西村 控訴審でわれわれが力を込めた数々の主張を、何一つ聞いていない。初めから一審判決の擁護が絶対条件でした。一審・多見谷判決は理屈に合わないこと、矛盾したことをたくさん書いているので、こちらは控訴理由書をはじめ、徹底して追及しました。これらの点について小林裁判長は、多見谷判決を見直すのでなく、その穴の部分を補修して追認しました。一審判決にこれほど間違いがあったのなら、結論を見直すのが当然なのに追認するなど絶対に許せません。
――上告理由書の解説を、西村弁護士が担当されたところを中心にお願いします。
西村 私は主に、小作権者の同意なき農地賃借権解約の違法と農業委員会等の手続の瑕疵(かし)を担当しました。市東さんの農地取り上げには、空港会社の構造的かつ致命的な問題点が横たわっています。それは次の2点です。
第一に空港公団の農地買収後、全く工事着工もできず、これが長期間続いて、しかも買収したことさえ公にできませんでした。それが致命的なマイナス点です。第二に、当時強制収用を行う予定で手続きを進めてきたことから、小作権者の同意という観点がもともともなかったのですね。普通の農地法の手続きであれば、小作権者の同意抜きに行われるはずもないわけです。しかし頼みにしていた強制収用が頓挫しました。だから今度は農地法を使った民事訴訟の手続きでやらざるをえなくなりましたが、そうなると前提が全く異なる。「小作権者の同意」を飛ばしていることがネックになったのです。市東さんから農地を取り上げようとすればするほど、空港会社の違法買収が暴かれるのです。
――裁判では、農地法違反の農地買収を追及しましたね。その主たる内容は?
西村 空港公団が、長期間着工できない問題から現れてくるのは、空港公団の地主からの買収が農地法の何条での売買であったのかということに関わってきます。つまり「空港用地への転用目的」の5条の売買なのか、「農地を農地として使うこと」を前提とした3条の売買なのかです。農地法5条の農地買収は、違憲で不当な農水省令によって、成田空港用地については知事の許可が不要とされています。空港会社は、これを悪用した抜け道を使って土地買収を行ったのです。

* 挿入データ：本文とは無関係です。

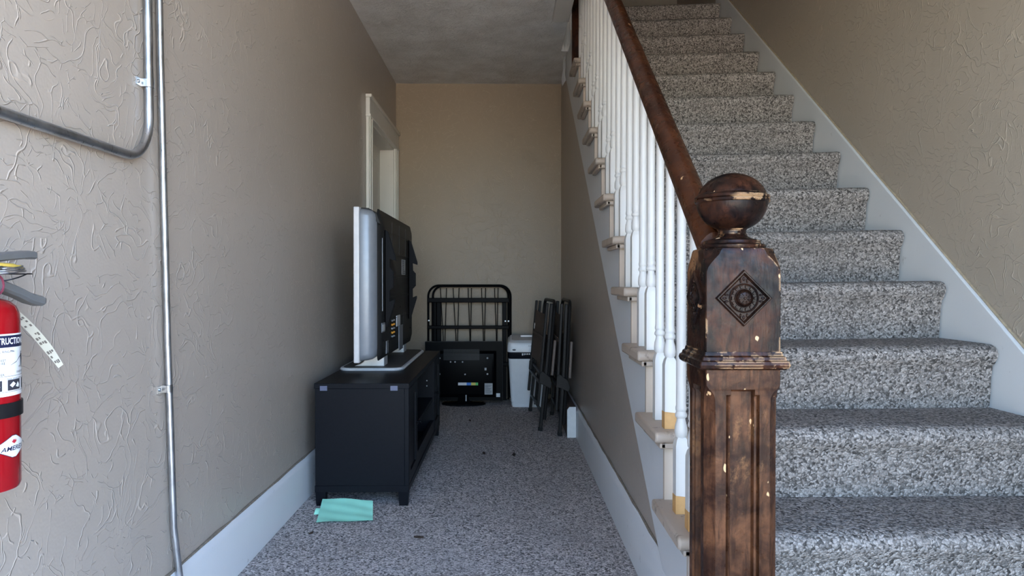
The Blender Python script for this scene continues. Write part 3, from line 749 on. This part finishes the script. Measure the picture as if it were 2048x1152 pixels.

しかし、5条の売買ならば、当然しかるべき時期に転用されます。でなければ、通常1年後には監督権が発動され、最悪の場合は許可の取り消しまで行く。しかし、転用工事など一切行われないまま20年近く放置され、農地で小作契約が続いている現状から見て、どう見ても5条売買とは言えません。この点は空港会社側の構造的な弱点であり、これを突く論理を展開したのです。つまり、3条売買とすると小作権者の同意が絶対に必要になるし、農地売買は県知事の許可が必要なのに、そうした手続きを踏んでいない。売買そのものが無効となるのです。
――小林裁判長はどのように判示しましたか。
西村 小林判決は、この中身に入らず、「空港用地としての買収であるから3条の売買ではない」と、全く形式的に空港会社の主張を鵜呑みにするだけです。これが最大の問題です。
20条許可(賃貸借契約解約の制限)にも小作権者の同意は必要だ、というこちらの主張にはまったく応えていません。小作権者の同意が不可欠なのに、市東さんのケースはなぜ許されるのかという疑問には「20条の法文に書いていない」としか言わない。抜け道を空港会社が使うことが当然であるかのように認めているという判決であり、そこが大問題です。
――市東さんの農地取り上げは耕作権裁判・新ヤグラ裁判でも争われています。今回の上告理由書の内容は、大きな武器になると思いますが。
西村 そうですね。耕作権裁判では公団の土地取得の違法性・無効性の主張を全面展開しています。新ヤグラ裁判でもそこが最大の問題となるわけです。農地法3条・5条による土地取得の問題について、上告理由書に集約されている成果を出して、新たに打って出ていきたいと思います。
――最後に、上告審闘争への弁護団の決意をお願いします。
西村 上告審闘争は、5万人署名の力を背景にして、最高裁に迫る闘いをこじ開けていかなければなりません。第2、第3の補充書を準備し、それを最高裁にねじ込むために弁護団は闘います。戦争法や沖縄・福島でも国の理不尽に人民の怒りは噴出してます。三里塚もこのような怒りを権力にたたきつけ、裁判所に人民の力を強制するものとして上告審闘争を闘っていきましょう。